La Vieille Ferme 2009, Côtes de Ventoux, Perrin et Fils, Rhône Valley
£6.39 Waitrose 
Screwcap, 13.5%
One of those juicy, simple everyday wines from the south, this one made the Perrin brothers, Jean-Pierre and François, who are better known as the owners/winemakers at the famous Château de Beaucastel in Châteauneuf-du-Pape. This litte Côtes de Ventoux is a blend of 50% grenache, 20% syrah, 15% carignan and 15% cinsault, made in large cement vats.  The focus is on juicy, sweet, crunchy plum and redcurrant fruit in a smooth texture with little tannin.  

Domaine Langlois-Château, Saumur Rouge 2007, Loire Valley
£9.19 Wessex Wines  
Cork,  14%
Not the ripest vintage in the Loire, after a wet and cool summer, but September saved the day.  Entirely made from cabernet franc and showing delightful youthful exuberance. Smoked black cherries meld with classic cassis and hints of graphite. A tank fermentation accentuates the light, crunchy texture balanced along its fresh spine of acidity.

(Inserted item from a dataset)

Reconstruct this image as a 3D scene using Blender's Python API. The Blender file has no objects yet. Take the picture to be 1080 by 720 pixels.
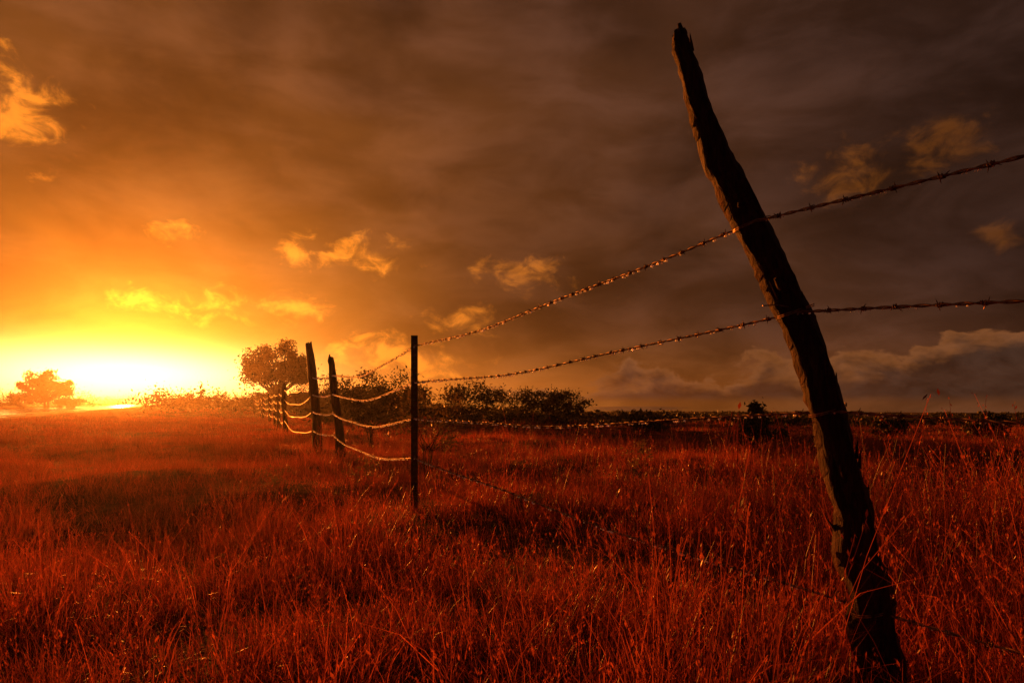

Domaine Fernand Verpoix, Fleurie, Clos de la Chapelle des Bois 2008
£13.99  Oddbins
Cork, 13%
This highly regarded domaine is based in the heart of Fleurie, another cru of the Beaujolais and the gamay grape. This appellation is reported to evoke its name in the wine – Fleurie – floral.  Certainly it has a gentle perfume of aromatic sweet fruits, crab apples, cranberries, smoked cherries and crunchy plums. Strawberry conserve rises to the fore on palate, fresh with its acid backbone and light tannins.  It’s attractively balanced with a fresh intensity of primary fruit flavour.